Homophobia merupakan sikap takut dan benci yang bercampur-campur, dan melahirkan rasa anti, dan keinginan untuk menghancurkan. Situasi ini tentu saja karena pandangan yang selama ini berkembang, gay dan lesbian merupakan gangguan jiwa. Kebijakan ini cukup panjang hidup dan berkembang di kalangan kesehatan.
Peta pengetahuan dan perkembangan ilmu kesehatan tampaknya menemukan hal yang berbeda. Sejak tanggal 17 Mei 1990, World Health Organization,Badan PBB untuk bidang kesehatan mengeluarkan homoseksual sebagai penyakit atau gangguan jiwa. "Sejak saat itu, tanggal 17 Mei ditetapkan sebagai hari melawan kebencian pada homoseksual atau IDAHO (International Day Against Homophobia)," kata Hartoyo dalam release yang diterima mmdnews syndicate.
Pada level nasional, Kementerian Kesehatan Republik Indonesia melalui Pedoman Penggolongan Gangguan Jiwa (PPDGJ) III Tahun 1993 secara resmi juga mengeluarkan homoseksual sebagai penyakit atau gangguan jiwa. PPDGJ merupakan panduan bagi para medis (dokter, psikiatri) dan psikolog di Indonesia.
Lalu? Seperti juga wajah bangsa ini, lain kebijakan, lain suara, lain hati, dan lain pula tindakannya. Pengeluaran kategorisasi homoseksual bukan sebagai penyakit dan gangguan jiwa, pandangan dan tindakan tetap tidak berubah. Diskriminasi dan kekerasan terhadap homoseksual (gay dan lesbian), biseksual, transgender, dan transeksual terus saja terjadi.
Pelakunya, tentu saja beragam-ragam, keluarga mereka sendiri, masyarakat, dan kebencian yang dibangun melalui pemahaman agama, dan negara melalui kebijakan yang diberlakukannya). Sikap dan tindakan homophiobia ini, pada akhirnya, meyebabkan LGBT (Lesbian, Gay, Biseksual, dan Transgender) kehilangan hak Sipil dan Politik (SIPOL) dan hak Ekonomi, Sosial, dan Budaya (EKOSOB). "Misalnya, hak untuk bekerja dan menempuh pendidikan bagi kelompok waria, hak berorganisasi dan berkumpul, hak bebas dari rasa takut dan penyiksaaan," kata Hartoyo.

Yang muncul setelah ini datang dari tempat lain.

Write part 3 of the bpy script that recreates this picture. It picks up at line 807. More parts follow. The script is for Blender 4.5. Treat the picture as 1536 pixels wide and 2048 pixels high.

Merasa tak mungkin melakukan kampanye sendirian, Ourvoice melakukan kerjasama dengan jaringan aktivis HAM, perempuan, LGBT dan pluralisme untuk melakukan pendidikan publik dengan memberikan informasi dan mengkampanyekan penghapusan segala bentuk kebencian dan kekerasan berdasarkan orientasi seksual dan identitas gender.